The German Bakery in Pune which was hit by the blast. Reuters

The German Bakery in Pune which was hit by the blast. Reuters

The person with the backpack is now believed to be Samad’s elder brother Yasin Bhatkal, alias Siddibappa, who was wanted in connection with blasts in Gujarat, Hyderabad and Bangalore. Yasin, along with his cousins- Riyaz and Iqbal, the founders of Indian Mujahideen, were suspected to be hiding in Pakistan. News of the arrest of Yasin Bhatkal on the Indo-Nepal border is therefore extremely significant.

The German Bakery blast left 17 dead and more than 60 injured. These were all young lives, mostly below 30, who had gathered at this popular restaurant on the eve of St. Valentine’s Day. This was the first major blast after the 2008 terror attack in Mumbai on 26/11. With the Osho Commune and the Jewish Chabad House in the neighbourhood, the terrorists had clearly wanted as many international casualties as they could.

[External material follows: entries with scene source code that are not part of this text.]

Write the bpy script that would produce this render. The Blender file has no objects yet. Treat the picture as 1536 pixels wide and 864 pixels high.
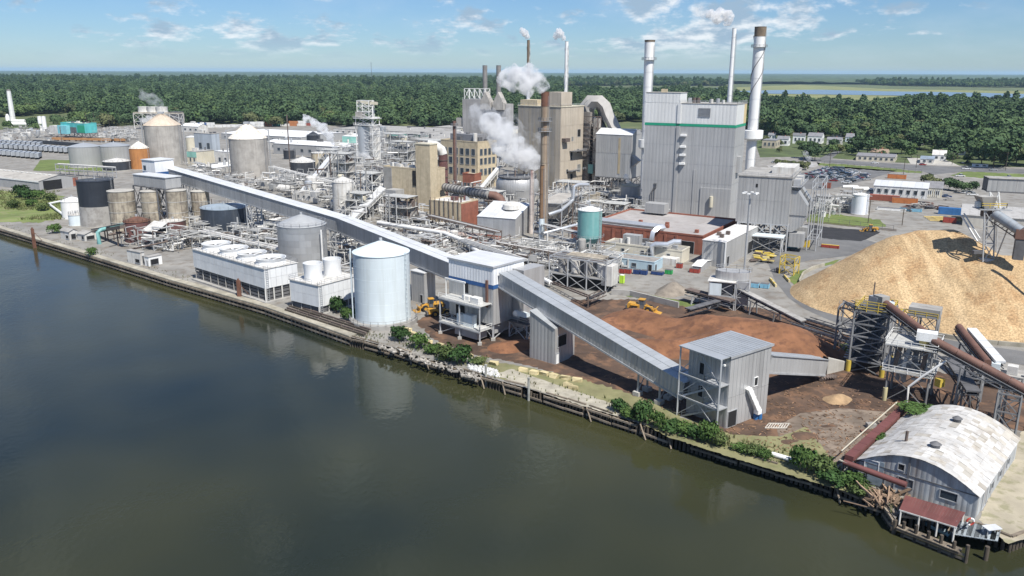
import bpy, bmesh, math, random
import numpy as np
from mathutils import Vector, Matrix, noise
random.seed(7)
SC = bpy.context.scene
COL = SC.collection
# ------------------------------------------------------------------ camera
FPX, PCX, PCY, CAMH = 1220.0, 768.0, 432.0, 60.0
PITCH, ROLL = math.radians(14.92), math.radians(0.22)
cd = bpy.data.cameras.new('camera'); cam = bpy.data.objects.new('camera', cd); COL.objects.link(cam)
cam.matrix_world = (Matrix.Translation((0, 0, CAMH)) @ Matrix.Rotation(math.radians(90)-PITCH, 4, 'X')
                    @ Matrix.Rotation(ROLL, 4, 'Z'))
cd.sensor_width = 36; cd.lens = 36*FPX/1536; cd.clip_end = 60000; cd.clip_start = 1
SC.camera = cam
# ------------------------------------------------------------------ light
SUN_EL, SUN_AZ = math.radians(55), math.radians(-60)      # azimuth from +X, negative = towards the camera side
sdir = Vector((math.cos(SUN_AZ)*math.cos(SUN_EL), math.sin(SUN_AZ)*math.cos(SUN_EL), math.sin(SUN_EL)))
sl = bpy.data.lights.new('sun', 'SUN'); sl.energy = 4.8; sl.angle = math.radians(0.5); sl.color = (1, 0.96, 0.89)
so = bpy.data.objects.new('sun', sl); COL.objects.link(so); so.rotation_euler = sdir.to_track_quat('Z', 'Y').to_euler()
wd = bpy.data.worlds.new('World'); SC.world = wd; wd.use_nodes = True
def world():
    nt = wd.node_tree; N = nt.nodes; L = nt.links; N.clear()
    out = N.new('ShaderNodeOutputWorld'); bg = N.new('ShaderNodeBackground'); bg.inputs[1].default_value = 0.08
    sky = N.new('ShaderNodeTexSky'); sky.sky_type = 'NISHITA'; sky.sun_disc = False
    sky.sun_elevation = SUN_EL; sky.sun_rotation = math.atan2(sdir.x, sdir.y)
    sky.altitude = 0; sky.air_density = 1.0; sky.dust_density = 0.1; sky.ozone_density = 4.0
    tint = N.new('ShaderNodeMix'); tint.data_type = 'RGBA'; tint.blend_type = 'MULTIPLY'; tint.inputs[0].default_value = 1
    tint.inputs[7].default_value = (.55, 0.72, 0.96, 1)
    L.new(sky.outputs[0], tint.inputs[6])
    tc = N.new('ShaderNodeTexCoord'); sp = N.new('ShaderNodeSeparateXYZ'); L.new(tc.outputs['Generated'], sp.inputs[0])
    def m(op, a, b=None, c=None):
        n = N.new('ShaderNodeMath'); n.operation = op
        for i, x in enumerate((a, b, c)):
            if x is None: continue
            if isinstance(x, (int, float)): n.inputs[i].default_value = x
            else: L.new(x, n.inputs[i])
        return n.outputs[0]
    z = m('MAXIMUM', sp.outputs[2], 0.0); el = m('LOGARITHM', m('ADD', z, .03), math.e)
    az = m('ARCTAN2', sp.outputs[0], sp.outputs[1])
    cv = N.new('ShaderNodeCombineXYZ'); L.new(m('MULTIPLY', az, 17.), cv.inputs[0]); L.new(m('MULTIPLY', el, 3.4), cv.inputs[1])
    def nz(scale, det, off, rough=.55):
        mp = N.new('ShaderNodeMapping'); mp.inputs['Location'].default_value = off; L.new(cv.outputs[0], mp.inputs[0])
        n = N.new('ShaderNodeTexNoise'); n.inputs['Scale'].default_value = scale; n.inputs['Detail'].default_value = det
        n.inputs['Roughness'].default_value = rough; L.new(mp.outputs[0], n.inputs[0]); return n.outputs[0]
    def mr(v, a, b, c=0, d=1):
        n = N.new('ShaderNodeMapRange'); n.interpolation_type = 'SMOOTHSTEP'
        for i, x in enumerate((a, b, c, d)): n.inputs[i+1].default_value = x
        L.new(v, n.inputs[0]); return n.outputs[0]
    big = nz(.16, 2, (5.6, 7.7, 0)); small = nz(1.0, 6, (1.3, 4.2, 0), .6)
    cum = mr(m('ADD', m('MULTIPLY', big, .5), m('MULTIPLY', small, .6)), .565, .665)
    shade = mr(nz(1.0, 6, (1.3, 3.98, 0), .6), .42, .60)
    cir = mr(nz(.22, 5, (9, 2, 0), .6), .48, .8, 0, .3)
    mixa = N.new('ShaderNodeMix'); mixa.data_type = 'RGBA'; L.new(cir, mixa.inputs[0]); L.new(tint.outputs[2], mixa.inputs[6])
    mixa.inputs[7].default_value = (6.4, 7.4, 8.3, 1)
    cc = N.new('ShaderNodeMix'); cc.data_type = 'RGBA'; L.new(shade, cc.inputs[0])
    cc.inputs[7].default_value = (3.4, 4.6, 5.9, 1); cc.inputs[6].default_value = (8.8, 9.1, 9.4, 1)
    mixb = N.new('ShaderNodeMix'); mixb.data_type = 'RGBA'
    L.new(m('MULTIPLY', cum, mr(z, .008, .04, .0, .85)), mixb.inputs[0]); L.new(mixa.outputs[2], mixb.inputs[6]); L.new(cc.outputs[2], mixb.inputs[7])
    L.new(mixb.outputs[2], bg.inputs[0]); L.new(bg.outputs[0], out.inputs[0])
world()
SC.view_settings.view_transform = 'Standard'; SC.view_settings.look = 'None'; SC.view_settings.gamma = 1
SC.view_settings.exposure = 0.45
SC.render.engine = 'CYCLES'
SC.cycles.use_denoising = True; SC.cycles.max_bounces = 6; SC.cycles.diffuse_bounces = 3; SC.cycles.glossy_bounces = 3
SC.cycles.transmission_bounces = 2; SC.cycles.volume_bounces = 6; SC.cycles.use_adaptive_sampling = False
SC.cycles.volume_max_steps = 256; SC.cycles.volume_step_rate = 1.0
# ------------------------------------------------------------------ pixel <-> world
cR, sR, cP, sP = math.cos(ROLL), math.sin(ROLL), math.cos(PITCH), math.sin(PITCH)
def ray(px, py):
    u = (px-PCX)/FPX; v = (py-PCY)/FPX
    u, v = u*cR+v*sR, -u*sR+v*cR
    return Vector((u, cP-v*sP, -sP-v*cP))
def W(px, py, z=0.0):
    d = ray(px, py); t = (z-CAMH)/d.z
    return Vector((d.x*t, d.y*t, z))
def PX(p):
    x, y, z = p[0], p[1], p[2]-CAMH
    dep = y*cP-z*sP; v = (-y*sP-z*cP)/dep; u = x/dep
    u, v = u*cR-v*sR, u*sR+v*cR
    return (PCX+FPX*u, PCY+FPX*v)
def ZT(py, p):                      # height at which the vertical through p meets pixel row py
    d = ray(PX(p)[0], py); return CAMH+d.z*p[1]/d.y
def onwall(px, py, A, B):           # where the ray of a pixel meets the vertical plane through A and B
    d = ray(px, py); n = Vector((-(B.y-A.y), B.x-A.x)); t = (n.x*A.x+n.y*A.y)/(n.x*d.x+n.y*d.y)
    return Vector((d.x*t, d.y*t, CAMH+d.z*t))
def V(*a): return Vector(a)
# ------------------------------------------------------------------ materials
MATS = {}
def M(name, col, rough=.75, metal=0., var=.18, scale=.25, streak=0., scol=None, bump=0., ribs=0., rnd=0., spot=0., pcol=None, island=0., ribdark=.12):
    if name in MATS: return MATS[name]
    m = bpy.data.materials.new(name); m.use_nodes = True; nt = m.node_tree; N = nt.nodes; L = nt.links
    b = N['Principled BSDF']; b.inputs['Roughness'].default_value = rough; b.inputs['Metallic'].default_value = metal
    g = N.new('ShaderNodeNewGeometry'); P = g.outputs['Position']
    def math_(op, a, c=None, clamp=False):
        n = N.new('ShaderNodeMath'); n.operation = op; n.use_clamp = clamp
        for i, x in enumerate((a, c)):
            if x is None: continue
            if isinstance(x, (int, float)): n.inputs[i].default_value = x
            else: L.new(x, n.inputs[i])
        return n.outputs[0]
    def noise_(s, vec=None, det=4):
        n = N.new('ShaderNodeTexNoise'); n.inputs['Scale'].default_value = s; n.inputs['Detail'].default_value = det
        n.inputs['Roughness'].default_value = .62; L.new(vec if vec is not None else P, n.inputs[0]); return n.outputs[0]
    def rng(v, a, c, d=0., e=1.):
        n = N.new('ShaderNodeMapRange')
        for i, x in enumerate((a, c, d, e)): n.inputs[i+1].default_value = x
        L.new(v, n.inputs[0]); return n.outputs[0]
    def mix(f, a, c, mode='MIX'):
        n = N.new('ShaderNodeMix'); n.data_type = 'RGBA'; n.blend_type = mode
        for k, x in ((0, f), (6, a), (7, c)):
            if isinstance(x, (int, float)): n.inputs[k].default_value = x
            elif isinstance(x, tuple): n.inputs[k].default_value = (*x, 1)
            else: L.new(x, n.inputs[k])
        return n.outputs[2]
    n1 = noise_(scale)
    fac = rng(n1, .3, .7, 1-var, 1+var)
    if rnd:
        oi = N.new('ShaderNodeObjectInfo'); fac = math_('MULTIPLY', fac, rng(oi.outputs['Random'], 0, 1, 1-rnd, 1+rnd))
    if island:
        fac = math_('MULTIPLY', fac, rng(g.outputs['Random Per Island'], 0, 1, 1-island, 1+island))
    hh = None
    if ribs:
        cr = N.new('ShaderNodeVectorMath'); cr.operation = 'CROSS_PRODUCT'; L.new(g.outputs['True Normal'], cr.inputs[0]); cr.inputs[1].default_value = (0, 0, 1)
        dt = N.new('ShaderNodeVectorMath'); dt.operation = 'DOT_PRODUCT'; L.new(cr.outputs[0], dt.inputs[0]); L.new(P, dt.inputs[1])
        q = math_('DIVIDE', dt.outputs['Value'], ribs)
        wn = N.new('ShaderNodeTexWhiteNoise'); wn.noise_dimensions = '1D'; L.new(math_('FLOOR', q), wn.inputs['W'])
        fac = math_('MULTIPLY', fac, rng(wn.outputs[0], 0, 1, 1-ribdark, 1+ribdark*.6))
        hh = math_('ABSOLUTE', math_('SINE', math_('MULTIPLY', q, math.pi)))
    c = mix(1., col, fac, 'MULTIPLY')
    if spot:
        c = mix(math_('MULTIPLY', rng(noise_(scale*2.7, det=6), .5, .62), spot), c, pcol or (.08, .06, .05))
    if streak:
        mp = N.new('ShaderNodeMapping'); mp.inputs['Scale'].default_value = (1.1, 1.1, .07); L.new(P, mp.inputs[0])
        c = mix(math_('MULTIPLY', rng(noise_(.9, mp.outputs[0]), .48, .72), streak), c, scol or (.1, .08, .06))
    L.new(c, b.inputs['Base Color'])
    if bump or hh is not None:
        bp = N.new('ShaderNodeBump'); bp.inputs['Strength'].default_value = bump or .35; bp.inputs['Distance'].default_value = .12
        L.new(hh if hh is not None else noise_(scale*6), bp.inputs['Height']); L.new(bp.outputs[0], b.inputs['Normal'])
    MATS[name] = m; return m
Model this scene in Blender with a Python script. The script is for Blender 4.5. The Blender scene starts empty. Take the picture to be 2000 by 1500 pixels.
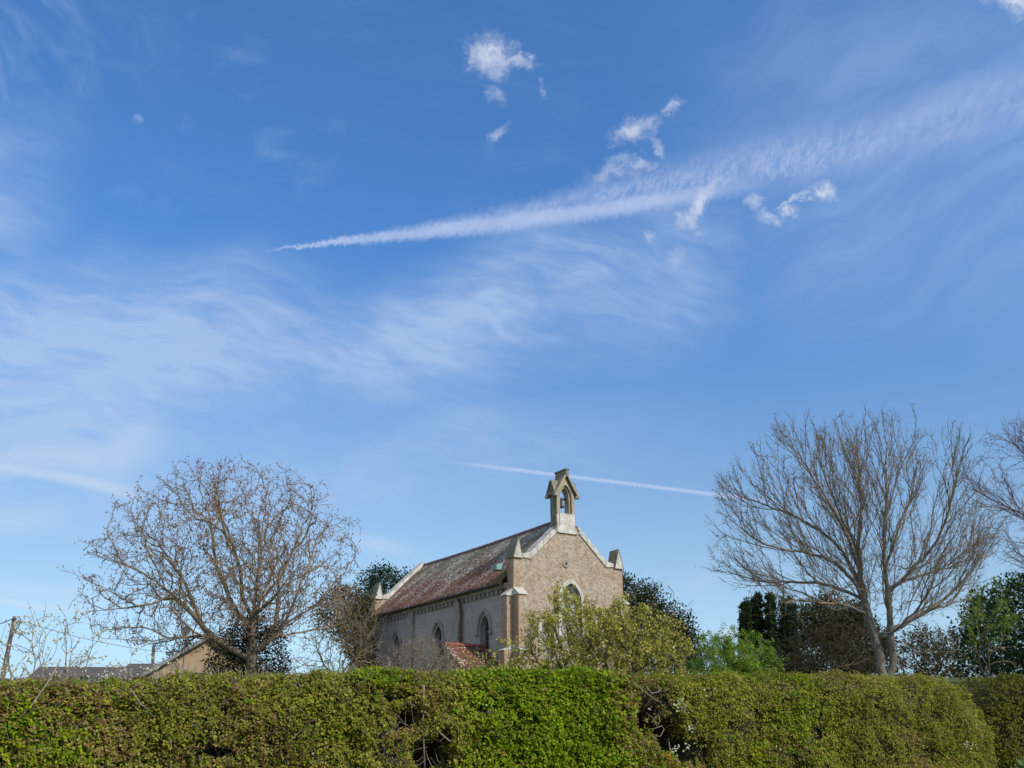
import bpy, math, random
import numpy as np
from mathutils import Vector, Matrix
from mathutils.geometry import tessellate_polygon

R = math.radians
scene = bpy.context.scene
col = scene.collection
RNG = np.random.default_rng(7)
random.seed(7)

# ------------------------------------------------------------------ camera
PITCH = R(20.05)
EYE = np.array([0.0, 0.0, 1.6])
cam_d = bpy.data.cameras.new('camera')
cam_d.sensor_width = 36.0
cam_d.lens = 36.0
cam_d.clip_start = 0.1
cam_d.clip_end = 60000
cam = bpy.data.objects.new('camera', cam_d)
cam.location = EYE
cam.rotation_euler = (math.pi / 2 + PITCH, 0, 0)
col.objects.link(cam)
scene.camera = cam

# ------------------------------------------------------------------ light
SUN_AZ = R(128)      # clockwise from +Y
SUN_EL = R(38)
scene.view_settings.view_transform = 'Standard'
scene.view_settings.look = 'None'
scene.view_settings.gamma = 1
scene.view_settings.exposure = 0.0
sun_d = bpy.data.lights.new('sun', 'SUN')
sun_d.energy = 3.6
sun_d.angle = R(0.5)
sun_d.color = (1.0, 0.93, 0.82)
sun = bpy.data.objects.new('sun', sun_d)
sdir = Vector((math.sin(SUN_AZ) * math.cos(SUN_EL), math.cos(SUN_AZ) * math.cos(SUN_EL), math.sin(SUN_EL)))
sun.rotation_euler = sdir.to_track_quat('Z', 'Y').to_euler()
sun.location = (60, -30, 60)
col.objects.link(sun)


# ------------------------------------------------------------------ node helpers
class S:
    """a socket or a number with arithmetic that builds math nodes"""
    def __init__(s, nt, v): s.nt = nt; s.v = v
    def _m(s, op, *a):
        n = s.nt.nodes.new('ShaderNodeMath'); n.operation = op
        for i, x in enumerate(a):
            x = x.v if isinstance(x, S) else x
            if isinstance(x, (int, float)): n.inputs[i].default_value = x
            else: s.nt.links.new(x, n.inputs[i])
        return S(s.nt, n.outputs[0])
    def __add__(s, o): return s._m('ADD', s, o)
    __radd__ = __add__
    def __sub__(s, o): return s._m('SUBTRACT', s, o)
    def __rsub__(s, o): return s._m('SUBTRACT', o, s)
    def __mul__(s, o): return s._m('MULTIPLY', s, o)
    __rmul__ = __mul__
    def __truediv__(s, o): return s._m('DIVIDE', s, o)
    def __rtruediv__(s, o): return s._m('DIVIDE', o, s)
    def abs(s): return s._m('ABSOLUTE', s)
    def sqrt(s): return s._m('SQRT', s)
    def pow(s, e): return s._m('POWER', s, e)
    def min(s, o): return s._m('MINIMUM', s, o)
    def max(s, o): return s._m('MAXIMUM', s, o)
    def sin(s): return s._m('SINE', s)
    def clamp(s): return s.max(0.0).min(1.0)
    def ss(s, a, b):
        n = s.nt.nodes.new('ShaderNodeMapRange'); n.interpolation_type = 'SMOOTHSTEP'
        n.inputs['From Min'].default_value = min(a, b); n.inputs['From Max'].default_value = max(a, b)
        n.inputs['To Min'].default_value = 0.0 if a < b else 1.0
        n.inputs['To Max'].default_value = 1.0 if a < b else 0.0
        s.nt.links.new(s.v, n.inputs['Value'])
        return S(s.nt, n.outputs['Result'])


def vec(nt, x, y, z=0.0):
    n = nt.nodes.new('ShaderNodeCombineXYZ')
    for i, a in enumerate((x, y, z)):
        a = a.v if isinstance(a, S) else a
        if isinstance(a, (int, float)): n.inputs[i].default_value = a
        else: nt.links.new(a, n.inputs[i])
    return n.outputs[0]


def noise(nt, v, scale, detail=4, rough=0.55, dist=0.0, colour=False):
    n = nt.nodes.new('ShaderNodeTexNoise')
    n.inputs['Scale'].default_value = scale; n.inputs['Detail'].default_value = detail
    n.inputs['Roughness'].default_value = rough; n.inputs['Distortion'].default_value = dist
    nt.links.new(v, n.inputs['Vector'])
    return n.outputs['Color'] if colour else S(nt, n.outputs['Fac'])


def dot(nt, v, c):
    n = nt.nodes.new('ShaderNodeVectorMath'); n.operation = 'DOT_PRODUCT'
    nt.links.new(v, n.inputs[0]); n.inputs[1].default_value = c
    return S(nt, n.outputs['Value'])


def mixc(nt, f, a, b, mode='MIX'):
    n = nt.nodes.new('ShaderNodeMix'); n.data_type = 'RGBA'; n.blend_type = mode
    for i, x in ((0, f), (6, a), (7, b)):
        x = x.v if isinstance(x, S) else x
        if isinstance(x, (int, float)): n.inputs[i].default_value = x
        elif isinstance(x, (tuple, list)): n.inputs[i].default_value = (x[0], x[1], x[2], 1)
        else: nt.links.new(x, n.inputs[i])
    return n.outputs[2]


# ------------------------------------------------------------------ sky
world = bpy.data.worlds.new('World')
scene.world = world
world.use_nodes = True
wt = world.node_tree
wt.nodes.clear()
wout = wt.nodes.new('ShaderNodeOutputWorld')
bg = wt.nodes.new('ShaderNodeBackground')
SKY_STRENGTH = 0.12
bg.inputs['Strength'].default_value = SKY_STRENGTH
wt.links.new(bg.outputs[0], wout.inputs[0])
nish = wt.nodes.new('ShaderNodeTexSky')
nish.sky_type = 'NISHITA'
nish.sun_disc = False
nish.sun_elevation = SUN_EL
nish.sun_rotation = SUN_AZ
nish.air_density = 1.0
nish.dust_density = 0.0
nish.ozone_density = 6.0
world.cycles.sampling_method = 'MANUAL'
world.cycles.sample_map_resolution = 256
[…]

The Pakistani-American Lashkar operative David Coleman Headley had done a recce of this area, with intelligence agencies stating that he had visited the German Bakery – Osho Commune area twice, in July 2008 and March 2009. Headley had also visited the Osho Commune.

However, the timing of the February, 13, 2010 blast was such that Osho’s followers were busy at the evening meditation inside the commune and so the number of foreign casualties was much lower than it might have been.

Reconstructing the sequence of events around the German Bakery blast, investigators had said that the terror suspect entered the bakery at around 6 pm and took a corner table after placing an order at the counter. He was wearing a cap and was inside the restaurant for about 45 minutes. When he left the crowded restaurant, he did so without his rucksack. The blast, triggered by a timer, took place at 6.52 pm.

The Bhatkals were among the most wanted terror suspects for Indian intelligence agencies not only because of their suspected involvement in various operations but also because they were at the helm of affairs at the Indian Mujahideen. They originate from Bhatkal, a town in the Uttara Kannada district of Karnataka, located about 700km from Pune and about 150 km north of Mangalore on National Highway No. 17.

The Navayat Muslim community here is famous for its origins in Yemen. The town is quite prosperous because of the remittances of petro dollars from Gulf countries where many people from Bhatkal are employed. The bungalows and mansions along Bhatkal’s coastline are a testimony to this.

A large number of IM terrorists have originated from this town which witnessed a major communal flashpoint and rioting in 1991 after a fiery speech by BJP leader Uma Bharati in front of a mosque. In 1996, BJP MLA Dr Chittarajan was shot dead by unidentified suspects here, an event that once again ignited communal clashes. For many years after that, the town remained on the edge, polarised by fundamentalists from both sides.